Residents in a small village in Central Europe are so fed up with tourists that they want to revoke its UNESCO World Heritage status. Vlkolínec is an isolated Slovakian village in the Carpathian mountains, known for its remarkably intact settlement of 45 traditional buildings.
The village, listed since 1993, attracts up to 100,000 visitors annually, and local residents are now calling for its removal from the UNESCO World Heritage List. Once seen as a prestigious status, they say it has turned their home into a “dead open-air museum”, according to the Slovakian daily Denník N.
Thirty years ago, seven families with 27 residents lived in Vlkolínec. Today, only 14 people remain. Many houses have been turned into weekend and holiday homes, standing empty for most of the year while busloads of tourists roam the streets. The four remaining families complain about tourists turning their lives into a “tourist zoo”, often walking through their private gardens and taking photographs through the windows of their homes. Think Cotswolds, but Central Europe.
One villager told the Mirror: “UNESCO has turned us into a tourist ‘zoo’. This supposed honour has become not just a burden – but a living nightmare.”
The site operates under the “highest form of monument protection”, with new construction forbidden and most buildings in the village protected as “national cultural monuments”, said UNESCO.
The strict preservation rules are also cited as an issue. They compromise the villagers’ traditional lifestyle, preventing them from raising pets or cultivating crops. When they want to repair their houses, they say “every nail, plank and roof tile must be approved”.
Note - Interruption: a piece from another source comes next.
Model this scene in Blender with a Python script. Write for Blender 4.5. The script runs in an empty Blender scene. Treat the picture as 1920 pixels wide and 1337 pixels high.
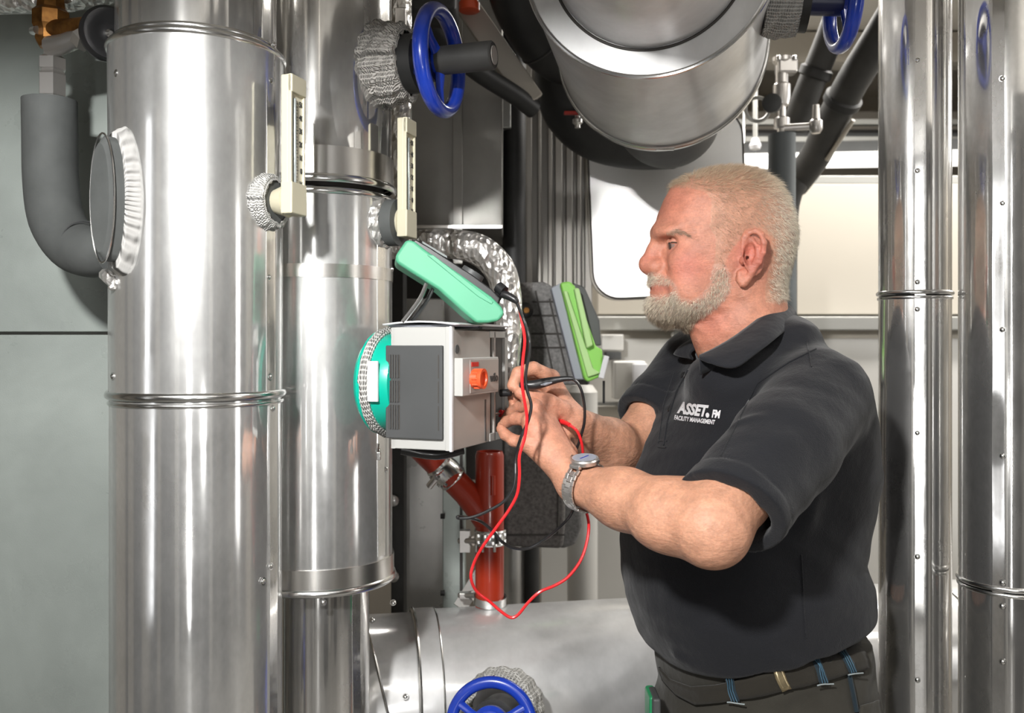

Anton Sabucha, the oldest resident of Vlkolínec, told Denník N: “Make sure they remove us from UNESCO, we would live better. Due to strict regulations, we cannot raise pets and cultivate crops as we used to.”
Sabucha even put up a barrier in front of his house and signs reading “Private property, no entry!” and “Photography prohibited”. It didn’t help.
According to UNESCO: “Vlkolínec represents the region’s best preserved and most complex urban unit of original folk architecture consisting of wooden houses and outbuildings, the wooden bell tower and mural buildings of the church and school.”
In 1997, the UN agency approved 10,000 USD in international assistance for the rehabilitation of Vlkolínec. Nowadays, the village is mostly funded via tourism itself.
It acknowledges the village’s vulnerability to tourism impacts, noting interference with inhabitants’ daily lives and the increase of temporary residents.